→ What is being asked
Every line of the data must be copied exactly.
______________________________
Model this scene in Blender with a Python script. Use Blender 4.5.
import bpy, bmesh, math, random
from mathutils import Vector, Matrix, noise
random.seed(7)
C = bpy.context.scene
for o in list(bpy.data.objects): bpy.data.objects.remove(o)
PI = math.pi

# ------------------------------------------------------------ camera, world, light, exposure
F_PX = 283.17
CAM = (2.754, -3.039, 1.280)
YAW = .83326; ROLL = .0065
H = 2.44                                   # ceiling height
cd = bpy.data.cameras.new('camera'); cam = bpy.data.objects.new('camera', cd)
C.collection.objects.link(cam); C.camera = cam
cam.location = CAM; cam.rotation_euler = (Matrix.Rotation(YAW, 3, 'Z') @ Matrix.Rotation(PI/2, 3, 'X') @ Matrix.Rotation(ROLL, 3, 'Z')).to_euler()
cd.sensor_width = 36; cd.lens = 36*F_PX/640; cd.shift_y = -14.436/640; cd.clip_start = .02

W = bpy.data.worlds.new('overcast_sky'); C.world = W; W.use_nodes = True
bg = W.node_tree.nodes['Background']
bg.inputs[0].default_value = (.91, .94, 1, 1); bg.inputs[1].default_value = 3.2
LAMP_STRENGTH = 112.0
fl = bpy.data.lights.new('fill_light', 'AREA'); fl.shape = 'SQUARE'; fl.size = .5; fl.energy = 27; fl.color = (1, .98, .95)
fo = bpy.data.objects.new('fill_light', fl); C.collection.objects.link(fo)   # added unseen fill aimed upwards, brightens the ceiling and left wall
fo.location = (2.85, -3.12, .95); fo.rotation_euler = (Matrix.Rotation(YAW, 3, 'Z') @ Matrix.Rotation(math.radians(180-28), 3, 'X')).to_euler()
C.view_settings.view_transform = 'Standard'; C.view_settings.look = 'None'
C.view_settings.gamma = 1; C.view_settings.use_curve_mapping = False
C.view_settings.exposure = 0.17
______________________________
→ Answer to this task
Model this scene in Blender with a Python script. Use Blender 4.5.
import bpy, bmesh, math, random
from mathutils import Vector, Matrix, noise
random.seed(7)
C = bpy.context.scene
for o in list(bpy.data.objects): bpy.data.objects.remove(o)
PI = math.pi

# ------------------------------------------------------------ camera, world, light, exposure
F_PX = 283.17
CAM = (2.754, -3.039, 1.280)
YAW = .83326; ROLL = .0065
H = 2.44                                   # ceiling height
cd = bpy.data.cameras.new('camera'); cam = bpy.data.objects.new('camera', cd)
C.collection.objects.link(cam); C.camera = cam
cam.location = CAM; cam.rotation_euler = (Matrix.Rotation(YAW, 3, 'Z') @ Matrix.Rotation(PI/2, 3, 'X') @ Matrix.Rotation(ROLL, 3, 'Z')).to_euler()
cd.sensor_width = 36; cd.lens = 36*F_PX/640; cd.shift_y = -14.436/640; cd.clip_start = .02

W = bpy.data.worlds.new('overcast_sky'); C.world = W; W.use_nodes = True
bg = W.node_tree.nodes['Background']
bg.inputs[0].default_value = (.91, .94, 1, 1); bg.inputs[1].default_value = 3.2
LAMP_STRENGTH = 112.0
fl = bpy.data.lights.new('fill_light', 'AREA'); fl.shape = 'SQUARE'; fl.size = .5; fl.energy = 27; fl.color = (1, .98, .95)
fo = bpy.data.objects.new('fill_light', fl); C.collection.objects.link(fo)   # added unseen fill aimed upwards, brightens the ceiling and left wall
fo.location = (2.85, -3.12, .95); fo.rotation_euler = (Matrix.Rotation(YAW, 3, 'Z') @ Matrix.Rotation(math.radians(180-28), 3, 'X')).to_euler()
C.view_settings.view_transform = 'Standard'; C.view_settings.look = 'None'
C.view_settings.gamma = 1; C.view_settings.use_curve_mapping = False
C.view_settings.exposure = 0.17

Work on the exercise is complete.